“The rural family needs to regain its rightful place at the heart of the social order.”  Why?  I’ve been pondering these insistent words written by Pope Benedict XVI in 2006 since I first read them several years ago.  Why is it so important that the rural family return to its proper place, situated at the very center of our social order?

It was with this question in mind that I listened attentively to the discussions surrounding rural America at several conferences I recently attended.  Rural healthcare is increasingly important as populations age and small communities grapple with mental health and suicide. Moreover, agriculture as a viable vocation at times seems in doubt.  What should we as Catholics think or do?

The proper starting point is to understand why rural families matter.  For Pope Benedict, “The moral principles and values which govern [rural families] belong to the heritage of humanity…. They are concerned with individual conduct, relations between husband and wife and between generations, and the sense of family solidarity.”  In other words, rural families don’t just grow our food, they excel in “growing” those values that undergird our entire society, such as personal responsibility, fruitful married love as the building block of society, and solidarity across generations.

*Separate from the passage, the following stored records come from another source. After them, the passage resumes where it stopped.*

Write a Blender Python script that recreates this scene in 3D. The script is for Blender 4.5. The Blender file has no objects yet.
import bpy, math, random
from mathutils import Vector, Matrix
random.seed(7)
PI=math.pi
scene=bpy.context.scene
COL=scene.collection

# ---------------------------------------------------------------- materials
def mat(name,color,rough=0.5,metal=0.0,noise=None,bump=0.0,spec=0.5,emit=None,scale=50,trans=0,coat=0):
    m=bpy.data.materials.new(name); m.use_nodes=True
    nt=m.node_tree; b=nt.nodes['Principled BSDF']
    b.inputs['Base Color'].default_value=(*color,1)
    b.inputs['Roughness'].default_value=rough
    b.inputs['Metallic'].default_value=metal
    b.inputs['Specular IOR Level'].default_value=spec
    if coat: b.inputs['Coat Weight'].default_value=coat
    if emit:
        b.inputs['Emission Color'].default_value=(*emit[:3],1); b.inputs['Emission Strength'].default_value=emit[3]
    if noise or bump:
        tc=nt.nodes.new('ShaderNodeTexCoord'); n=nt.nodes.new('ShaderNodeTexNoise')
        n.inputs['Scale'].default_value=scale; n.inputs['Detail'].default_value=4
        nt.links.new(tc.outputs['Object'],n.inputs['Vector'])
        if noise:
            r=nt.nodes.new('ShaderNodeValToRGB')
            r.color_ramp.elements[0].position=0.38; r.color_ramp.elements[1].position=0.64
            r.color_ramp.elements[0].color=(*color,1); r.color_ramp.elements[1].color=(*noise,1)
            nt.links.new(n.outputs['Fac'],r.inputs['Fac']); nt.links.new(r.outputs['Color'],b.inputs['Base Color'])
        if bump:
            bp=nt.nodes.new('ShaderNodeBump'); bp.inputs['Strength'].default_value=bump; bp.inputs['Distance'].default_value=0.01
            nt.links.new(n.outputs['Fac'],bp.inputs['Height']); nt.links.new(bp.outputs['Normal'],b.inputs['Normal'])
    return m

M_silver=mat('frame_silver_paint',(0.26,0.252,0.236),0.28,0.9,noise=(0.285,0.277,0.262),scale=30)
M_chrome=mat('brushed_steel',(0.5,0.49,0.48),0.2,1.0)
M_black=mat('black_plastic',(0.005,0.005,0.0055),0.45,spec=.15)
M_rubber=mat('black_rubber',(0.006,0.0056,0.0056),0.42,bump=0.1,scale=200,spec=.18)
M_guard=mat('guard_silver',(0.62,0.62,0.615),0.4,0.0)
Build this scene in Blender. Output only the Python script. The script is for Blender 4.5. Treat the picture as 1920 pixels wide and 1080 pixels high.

What’s to be done?  I offer two thoughts.  First, as citizens, we have to take very seriously some of the immediate and urgent concerns affecting rural areas, suicide chief among them.  As Bishop Gruss noted in a recent editorial, “rural areas suffer significantly higher [suicide] rates than urban areas.” In advance of the 2019 legislative session, state lawmakers are likely to study access to mental health services, a step we may view positively.  This is an area in which we can speak and act as faithful citizens.

Second, without neglecting the urgency of immediate crises, I also suggest that we can recover a compelling moral vision of agriculture as a God-given vocation.  To this end, The Vocation of the Agricultural Leader, a short booklet published by Catholic Rural Life, may have insights for South Dakota. “At its core, the commitment to agriculture is a vocation given by God, a unique and privileged way of life. Indeed, of all the occupations undertaken by men and women, the task of ‘cultivating and keeping the earth’ (Gn 2:15)—farming and ranching—reaches to the depths of our relationships with God the Creator, with creation and with all of humanity.”  That document points out that farming and ranching as a way of life “precede the trauma of original sin,” and for that reason can give all of us deeper insight into “the place of the human person within the broader order of creation.” You can find The Vocation of the Agricultural Leader at CRL’s website.

What exactly does such a moral vision for agriculture look like?  I’m not sure exactly. I’m not so blessed as to have been given that vocation.  But I know this: the answer is tremendously important, and I have confident hope that within the Catholic Church in South Dakota, the Lord has called and gifted some who might articulate and fully live the answer.